### Task to carry out
The data below is to be returned in full and exactly.
# # # # # # #
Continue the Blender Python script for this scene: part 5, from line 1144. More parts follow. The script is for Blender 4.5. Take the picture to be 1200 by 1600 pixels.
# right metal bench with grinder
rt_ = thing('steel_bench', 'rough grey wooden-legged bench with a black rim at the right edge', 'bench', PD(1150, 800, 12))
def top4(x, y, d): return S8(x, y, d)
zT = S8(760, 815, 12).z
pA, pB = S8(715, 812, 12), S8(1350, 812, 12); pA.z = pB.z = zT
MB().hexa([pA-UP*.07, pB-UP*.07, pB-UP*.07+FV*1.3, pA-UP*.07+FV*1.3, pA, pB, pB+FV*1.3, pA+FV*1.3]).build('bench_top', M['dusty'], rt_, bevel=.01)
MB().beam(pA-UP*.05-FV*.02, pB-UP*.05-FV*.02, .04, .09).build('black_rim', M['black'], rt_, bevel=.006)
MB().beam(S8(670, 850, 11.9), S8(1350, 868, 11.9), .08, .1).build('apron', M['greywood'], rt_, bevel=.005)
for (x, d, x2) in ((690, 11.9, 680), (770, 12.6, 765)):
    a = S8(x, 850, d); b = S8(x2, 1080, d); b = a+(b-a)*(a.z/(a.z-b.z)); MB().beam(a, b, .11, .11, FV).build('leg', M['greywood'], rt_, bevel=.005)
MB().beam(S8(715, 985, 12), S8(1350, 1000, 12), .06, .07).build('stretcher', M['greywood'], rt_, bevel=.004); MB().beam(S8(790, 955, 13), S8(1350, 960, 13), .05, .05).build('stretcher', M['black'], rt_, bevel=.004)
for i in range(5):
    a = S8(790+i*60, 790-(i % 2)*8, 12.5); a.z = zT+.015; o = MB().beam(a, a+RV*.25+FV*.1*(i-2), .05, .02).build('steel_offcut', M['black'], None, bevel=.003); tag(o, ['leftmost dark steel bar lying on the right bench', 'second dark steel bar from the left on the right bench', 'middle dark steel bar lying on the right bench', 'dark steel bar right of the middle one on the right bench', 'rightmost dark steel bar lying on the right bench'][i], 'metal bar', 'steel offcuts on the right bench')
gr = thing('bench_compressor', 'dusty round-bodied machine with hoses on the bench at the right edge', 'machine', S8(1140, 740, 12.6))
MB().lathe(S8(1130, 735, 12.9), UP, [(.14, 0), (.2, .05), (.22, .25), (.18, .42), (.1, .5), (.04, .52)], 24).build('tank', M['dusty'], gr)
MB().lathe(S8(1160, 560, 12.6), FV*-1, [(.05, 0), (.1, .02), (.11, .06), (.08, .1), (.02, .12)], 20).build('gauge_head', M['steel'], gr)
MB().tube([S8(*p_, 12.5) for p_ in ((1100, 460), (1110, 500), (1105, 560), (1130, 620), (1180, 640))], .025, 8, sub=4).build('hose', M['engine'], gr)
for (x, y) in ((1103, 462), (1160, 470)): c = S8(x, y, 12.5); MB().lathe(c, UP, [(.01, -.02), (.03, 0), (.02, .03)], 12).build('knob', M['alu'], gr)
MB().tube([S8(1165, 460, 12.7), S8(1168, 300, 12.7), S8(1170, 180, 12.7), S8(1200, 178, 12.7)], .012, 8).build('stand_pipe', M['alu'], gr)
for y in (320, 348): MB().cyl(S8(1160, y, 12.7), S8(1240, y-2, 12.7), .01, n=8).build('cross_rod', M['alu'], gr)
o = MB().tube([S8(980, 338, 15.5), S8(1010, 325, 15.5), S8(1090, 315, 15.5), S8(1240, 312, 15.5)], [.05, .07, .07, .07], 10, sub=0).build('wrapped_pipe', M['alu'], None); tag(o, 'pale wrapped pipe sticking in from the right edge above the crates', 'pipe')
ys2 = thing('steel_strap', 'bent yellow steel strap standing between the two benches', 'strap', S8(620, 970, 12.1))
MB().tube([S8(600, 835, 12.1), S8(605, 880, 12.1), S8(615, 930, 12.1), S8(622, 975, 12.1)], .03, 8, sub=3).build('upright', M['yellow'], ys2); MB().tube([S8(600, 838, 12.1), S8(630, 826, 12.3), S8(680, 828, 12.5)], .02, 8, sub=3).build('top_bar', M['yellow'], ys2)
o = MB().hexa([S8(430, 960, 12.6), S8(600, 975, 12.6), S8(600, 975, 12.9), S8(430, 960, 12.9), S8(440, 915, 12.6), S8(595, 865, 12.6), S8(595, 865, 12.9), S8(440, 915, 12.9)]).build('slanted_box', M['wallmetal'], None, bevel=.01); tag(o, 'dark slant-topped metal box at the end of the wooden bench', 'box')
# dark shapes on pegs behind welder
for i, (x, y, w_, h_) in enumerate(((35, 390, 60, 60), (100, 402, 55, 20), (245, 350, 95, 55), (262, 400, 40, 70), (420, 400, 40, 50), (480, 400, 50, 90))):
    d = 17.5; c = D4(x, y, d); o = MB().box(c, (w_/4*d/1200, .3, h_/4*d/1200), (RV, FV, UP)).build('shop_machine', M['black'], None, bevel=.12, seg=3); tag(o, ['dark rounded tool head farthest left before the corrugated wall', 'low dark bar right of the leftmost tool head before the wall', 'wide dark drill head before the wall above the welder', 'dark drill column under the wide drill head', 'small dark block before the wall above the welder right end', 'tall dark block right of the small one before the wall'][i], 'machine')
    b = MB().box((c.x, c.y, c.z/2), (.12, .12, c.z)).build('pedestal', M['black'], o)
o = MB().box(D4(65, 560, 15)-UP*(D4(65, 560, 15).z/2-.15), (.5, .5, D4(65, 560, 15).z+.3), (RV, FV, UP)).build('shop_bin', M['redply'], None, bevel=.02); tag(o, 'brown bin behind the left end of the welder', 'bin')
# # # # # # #
### Result of this exercise
Continue the Blender Python script for this scene: part 5, from line 1144. More parts follow. The script is for Blender 4.5. Take the picture to be 1200 by 1600 pixels.
# right metal bench with grinder
rt_ = thing('steel_bench', 'rough grey wooden-legged bench with a black rim at the right edge', 'bench', PD(1150, 800, 12))
def top4(x, y, d): return S8(x, y, d)
zT = S8(760, 815, 12).z
pA, pB = S8(715, 812, 12), S8(1350, 812, 12); pA.z = pB.z = zT
MB().hexa([pA-UP*.07, pB-UP*.07, pB-UP*.07+FV*1.3, pA-UP*.07+FV*1.3, pA, pB, pB+FV*1.3, pA+FV*1.3]).build('bench_top', M['dusty'], rt_, bevel=.01)
MB().beam(pA-UP*.05-FV*.02, pB-UP*.05-FV*.02, .04, .09).build('black_rim', M['black'], rt_, bevel=.006)
MB().beam(S8(670, 850, 11.9), S8(1350, 868, 11.9), .08, .1).build('apron', M['greywood'], rt_, bevel=.005)
for (x, d, x2) in ((690, 11.9, 680), (770, 12.6, 765)):
    a = S8(x, 850, d); b = S8(x2, 1080, d); b = a+(b-a)*(a.z/(a.z-b.z)); MB().beam(a, b, .11, .11, FV).build('leg', M['greywood'], rt_, bevel=.005)
MB().beam(S8(715, 985, 12), S8(1350, 1000, 12), .06, .07).build('stretcher', M['greywood'], rt_, bevel=.004); MB().beam(S8(790, 955, 13), S8(1350, 960, 13), .05, .05).build('stretcher', M['black'], rt_, bevel=.004)
for i in range(5):
    a = S8(790+i*60, 790-(i % 2)*8, 12.5); a.z = zT+.015; o = MB().beam(a, a+RV*.25+FV*.1*(i-2), .05, .02).build('steel_offcut', M['black'], None, bevel=.003); tag(o, ['leftmost dark steel bar lying on the right bench', 'second dark steel bar from the left on the right bench', 'middle dark steel bar lying on the right bench', 'dark steel bar right of the middle one on the right bench', 'rightmost dark steel bar lying on the right bench'][i], 'metal bar', 'steel offcuts on the right bench')
gr = thing('bench_compressor', 'dusty round-bodied machine with hoses on the bench at the right edge', 'machine', S8(1140, 740, 12.6))
MB().lathe(S8(1130, 735, 12.9), UP, [(.14, 0), (.2, .05), (.22, .25), (.18, .42), (.1, .5), (.04, .52)], 24).build('tank', M['dusty'], gr)
MB().lathe(S8(1160, 560, 12.6), FV*-1, [(.05, 0), (.1, .02), (.11, .06), (.08, .1), (.02, .12)], 20).build('gauge_head', M['steel'], gr)
MB().tube([S8(*p_, 12.5) for p_ in ((1100, 460), (1110, 500), (1105, 560), (1130, 620), (1180, 640))], .025, 8, sub=4).build('hose', M['engine'], gr)
for (x, y) in ((1103, 462), (1160, 470)): c = S8(x, y, 12.5); MB().lathe(c, UP, [(.01, -.02), (.03, 0), (.02, .03)], 12).build('knob', M['alu'], gr)
MB().tube([S8(1165, 460, 12.7), S8(1168, 300, 12.7), S8(1170, 180, 12.7), S8(1200, 178, 12.7)], .012, 8).build('stand_pipe', M['alu'], gr)
for y in (320, 348): MB().cyl(S8(1160, y, 12.7), S8(1240, y-2, 12.7), .01, n=8).build('cross_rod', M['alu'], gr)
o = MB().tube([S8(980, 338, 15.5), S8(1010, 325, 15.5), S8(1090, 315, 15.5), S8(1240, 312, 15.5)], [.05, .07, .07, .07], 10, sub=0).build('wrapped_pipe', M['alu'], None); tag(o, 'pale wrapped pipe sticking in from the right edge above the crates', 'pipe')
ys2 = thing('steel_strap', 'bent yellow steel strap standing between the two benches', 'strap', S8(620, 970, 12.1))
MB().tube([S8(600, 835, 12.1), S8(605, 880, 12.1), S8(615, 930, 12.1), S8(622, 975, 12.1)], .03, 8, sub=3).build('upright', M['yellow'], ys2); MB().tube([S8(600, 838, 12.1), S8(630, 826, 12.3), S8(680, 828, 12.5)], .02, 8, sub=3).build('top_bar', M['yellow'], ys2)
o = MB().hexa([S8(430, 960, 12.6), S8(600, 975, 12.6), S8(600, 975, 12.9), S8(430, 960, 12.9), S8(440, 915, 12.6), S8(595, 865, 12.6), S8(595, 865, 12.9), S8(440, 915, 12.9)]).build('slanted_box', M['wallmetal'], None, bevel=.01); tag(o, 'dark slant-topped metal box at the end of the wooden bench', 'box')
# dark shapes on pegs behind welder
for i, (x, y, w_, h_) in enumerate(((35, 390, 60, 60), (100, 402, 55, 20), (245, 350, 95, 55), (262, 400, 40, 70), (420, 400, 40, 50), (480, 400, 50, 90))):
    d = 17.5; c = D4(x, y, d); o = MB().box(c, (w_/4*d/1200, .3, h_/4*d/1200), (RV, FV, UP)).build('shop_machine', M['black'], None, bevel=.12, seg=3); tag(o, ['dark rounded tool head farthest left before the corrugated wall', 'low dark bar right of the leftmost tool head before the wall', 'wide dark drill head before the wall above the welder', 'dark drill column under the wide drill head', 'small dark block before the wall above the welder right end', 'tall dark block right of the small one before the wall'][i], 'machine')
    b = MB().box((c.x, c.y, c.z/2), (.12, .12, c.z)).build('pedestal', M['black'], o)
o = MB().box(D4(65, 560, 15)-UP*(D4(65, 560, 15).z/2-.15), (.5, .5, D4(65, 560, 15).z+.3), (RV, FV, UP)).build('shop_bin', M['redply'], None, bevel=.02); tag(o, 'brown bin behind the left end of the welder', 'bin')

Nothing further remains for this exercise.